Size certainly mattered to AMP Property Trust executive manager Rob Lang when he spoke at one of the world's largest real estate conferences last year.
European, American, Australian and Asian property fund chiefs gathered for the UBS Global Real Estate Conference in London in December.
There, Lang sat beside Richard Kincaid, head of Equities Office Properties Trust, the largest listed office block owner and manager in the US with 620 properties in 16 states.
"The theme of the conference was 'bigger is better' and obviously the AMP trust is a minnow on a global scale," said Lang, who met chiefs from the £6.2 billion ($16 billion) British landlord Liberty International, European real estate giant Klepierre and the US$13.9 billion ($20 billion) Brookfield Properties from the US.
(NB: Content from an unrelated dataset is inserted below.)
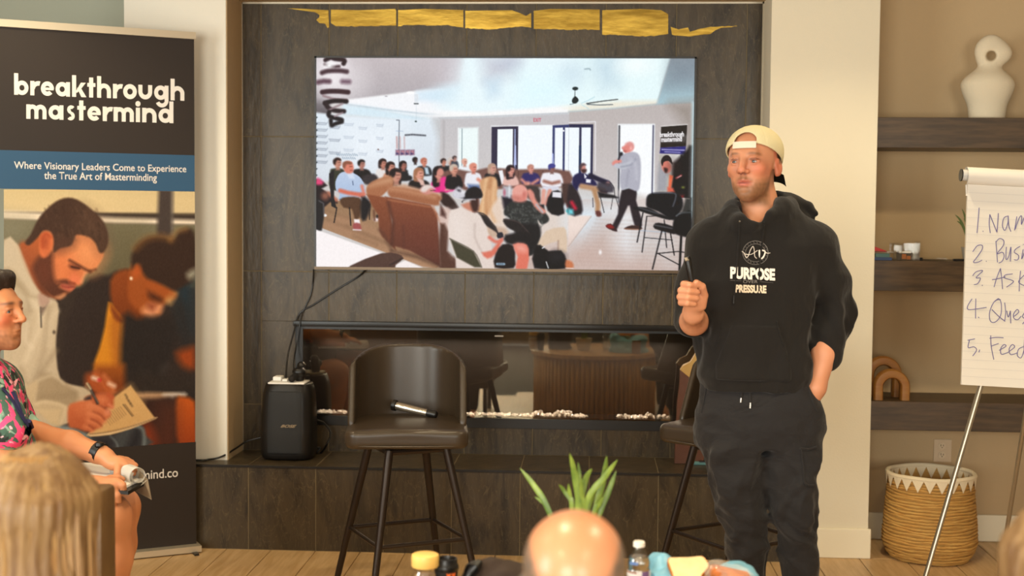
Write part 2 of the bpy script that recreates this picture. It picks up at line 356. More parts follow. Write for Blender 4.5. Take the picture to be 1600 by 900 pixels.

"Yet I realised as they spoke that these people were small fish in a large pond," Lang said.
"The [AMP] trust is actually a big fish in a small pond, which has its advantages."
As New Zealand's largest office landlord, the AMP trust benefits from its influence on the market, the scale of its holdings and its ability to spot trends and move with them.
Tim Wheeler, chief executive of British industrial and warehouse landlord Brixton, said that large US real estate investment trusts outperformed their smaller equivalents consistently.
Of the 35 property trusts in the US worth US$5 billion, only five were diversified or mixed office and industrial.
Of the 16 British trusts worth US$10 billion, only one was not specialised.
The bigger the fish - and the more specialised that beast is - the more successful, it seems.